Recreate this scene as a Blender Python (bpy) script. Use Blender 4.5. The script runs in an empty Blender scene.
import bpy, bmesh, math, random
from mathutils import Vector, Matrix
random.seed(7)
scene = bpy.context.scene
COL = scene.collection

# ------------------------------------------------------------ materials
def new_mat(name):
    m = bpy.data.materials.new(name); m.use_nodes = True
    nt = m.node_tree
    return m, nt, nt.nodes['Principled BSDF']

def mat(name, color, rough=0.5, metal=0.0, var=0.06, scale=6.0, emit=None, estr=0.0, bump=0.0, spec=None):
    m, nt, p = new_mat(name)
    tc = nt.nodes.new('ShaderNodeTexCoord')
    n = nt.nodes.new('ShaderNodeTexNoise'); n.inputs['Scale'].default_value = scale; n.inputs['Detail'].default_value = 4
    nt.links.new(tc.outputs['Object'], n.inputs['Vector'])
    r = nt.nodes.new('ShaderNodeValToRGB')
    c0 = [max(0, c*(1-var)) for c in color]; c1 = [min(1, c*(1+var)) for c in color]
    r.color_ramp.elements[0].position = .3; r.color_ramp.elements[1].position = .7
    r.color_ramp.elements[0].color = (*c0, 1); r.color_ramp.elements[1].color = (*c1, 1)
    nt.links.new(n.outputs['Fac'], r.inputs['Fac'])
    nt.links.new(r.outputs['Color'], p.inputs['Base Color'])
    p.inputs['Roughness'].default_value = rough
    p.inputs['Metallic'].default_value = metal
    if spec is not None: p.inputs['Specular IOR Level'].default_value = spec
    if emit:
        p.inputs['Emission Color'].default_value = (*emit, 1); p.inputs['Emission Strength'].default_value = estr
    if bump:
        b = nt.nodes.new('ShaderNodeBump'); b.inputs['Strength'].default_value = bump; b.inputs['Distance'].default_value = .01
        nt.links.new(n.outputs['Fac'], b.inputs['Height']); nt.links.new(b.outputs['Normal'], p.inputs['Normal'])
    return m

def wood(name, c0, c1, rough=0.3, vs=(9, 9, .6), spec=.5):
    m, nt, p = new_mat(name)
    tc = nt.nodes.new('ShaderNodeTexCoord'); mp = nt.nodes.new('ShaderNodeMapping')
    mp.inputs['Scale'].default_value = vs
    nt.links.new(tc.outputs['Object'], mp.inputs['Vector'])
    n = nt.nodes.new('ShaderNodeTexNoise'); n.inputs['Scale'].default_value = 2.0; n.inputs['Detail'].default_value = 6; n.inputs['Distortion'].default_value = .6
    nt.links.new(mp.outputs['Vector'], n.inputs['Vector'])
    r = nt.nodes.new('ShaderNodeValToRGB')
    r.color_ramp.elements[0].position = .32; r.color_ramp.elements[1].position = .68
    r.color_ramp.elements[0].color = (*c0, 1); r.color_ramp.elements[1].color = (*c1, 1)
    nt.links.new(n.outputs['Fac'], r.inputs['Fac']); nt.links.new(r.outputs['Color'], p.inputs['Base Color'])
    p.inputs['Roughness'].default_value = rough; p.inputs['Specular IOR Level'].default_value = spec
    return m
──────
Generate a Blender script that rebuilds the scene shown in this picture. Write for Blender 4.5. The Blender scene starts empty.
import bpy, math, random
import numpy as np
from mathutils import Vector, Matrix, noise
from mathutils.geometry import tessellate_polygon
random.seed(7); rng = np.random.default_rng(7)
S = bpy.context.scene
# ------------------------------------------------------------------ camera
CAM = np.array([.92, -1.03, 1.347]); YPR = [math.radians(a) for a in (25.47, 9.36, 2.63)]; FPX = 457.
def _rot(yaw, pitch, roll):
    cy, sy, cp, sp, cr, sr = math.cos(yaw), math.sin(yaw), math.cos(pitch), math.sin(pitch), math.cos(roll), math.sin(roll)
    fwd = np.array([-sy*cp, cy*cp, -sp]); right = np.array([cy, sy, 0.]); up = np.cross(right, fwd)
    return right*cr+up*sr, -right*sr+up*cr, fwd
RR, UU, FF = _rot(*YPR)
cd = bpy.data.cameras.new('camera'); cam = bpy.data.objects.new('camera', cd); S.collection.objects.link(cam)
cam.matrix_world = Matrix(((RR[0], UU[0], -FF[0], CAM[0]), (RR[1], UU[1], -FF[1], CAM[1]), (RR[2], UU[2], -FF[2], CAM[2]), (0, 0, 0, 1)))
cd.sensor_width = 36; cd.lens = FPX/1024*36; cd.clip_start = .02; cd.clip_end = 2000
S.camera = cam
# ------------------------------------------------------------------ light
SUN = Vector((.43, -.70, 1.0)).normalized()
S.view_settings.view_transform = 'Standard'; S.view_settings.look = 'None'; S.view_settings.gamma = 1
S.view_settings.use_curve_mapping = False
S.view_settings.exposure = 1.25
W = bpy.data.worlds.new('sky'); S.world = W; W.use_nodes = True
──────
◆ Given instruction ◆
Your task is to repeat the lines from the one containing "Generate a Blender" to the one containing "W = bpy.data.worlds.new('sky');", both lines included. Leave out every other line.

◆ Response ◆
Generate a Blender script that rebuilds the scene shown in this picture. Write for Blender 4.5. The Blender scene starts empty.
import bpy, math, random
import numpy as np
from mathutils import Vector, Matrix, noise
from mathutils.geometry import tessellate_polygon
random.seed(7); rng = np.random.default_rng(7)
S = bpy.context.scene
# ------------------------------------------------------------------ camera
CAM = np.array([.92, -1.03, 1.347]); YPR = [math.radians(a) for a in (25.47, 9.36, 2.63)]; FPX = 457.
def _rot(yaw, pitch, roll):
    cy, sy, cp, sp, cr, sr = math.cos(yaw), math.sin(yaw), math.cos(pitch), math.sin(pitch), math.cos(roll), math.sin(roll)
    fwd = np.array([-sy*cp, cy*cp, -sp]); right = np.array([cy, sy, 0.]); up = np.cross(right, fwd)
    return right*cr+up*sr, -right*sr+up*cr, fwd
RR, UU, FF = _rot(*YPR)
cd = bpy.data.cameras.new('camera'); cam = bpy.data.objects.new('camera', cd); S.collection.objects.link(cam)
cam.matrix_world = Matrix(((RR[0], UU[0], -FF[0], CAM[0]), (RR[1], UU[1], -FF[1], CAM[1]), (RR[2], UU[2], -FF[2], CAM[2]), (0, 0, 0, 1)))
cd.sensor_width = 36; cd.lens = FPX/1024*36; cd.clip_start = .02; cd.clip_end = 2000
S.camera = cam
# ------------------------------------------------------------------ light
SUN = Vector((.43, -.70, 1.0)).normalized()
S.view_settings.view_transform = 'Standard'; S.view_settings.look = 'None'; S.view_settings.gamma = 1
S.view_settings.use_curve_mapping = False
S.view_settings.exposure = 1.25
W = bpy.data.worlds.new('sky'); S.world = W; W.use_nodes = True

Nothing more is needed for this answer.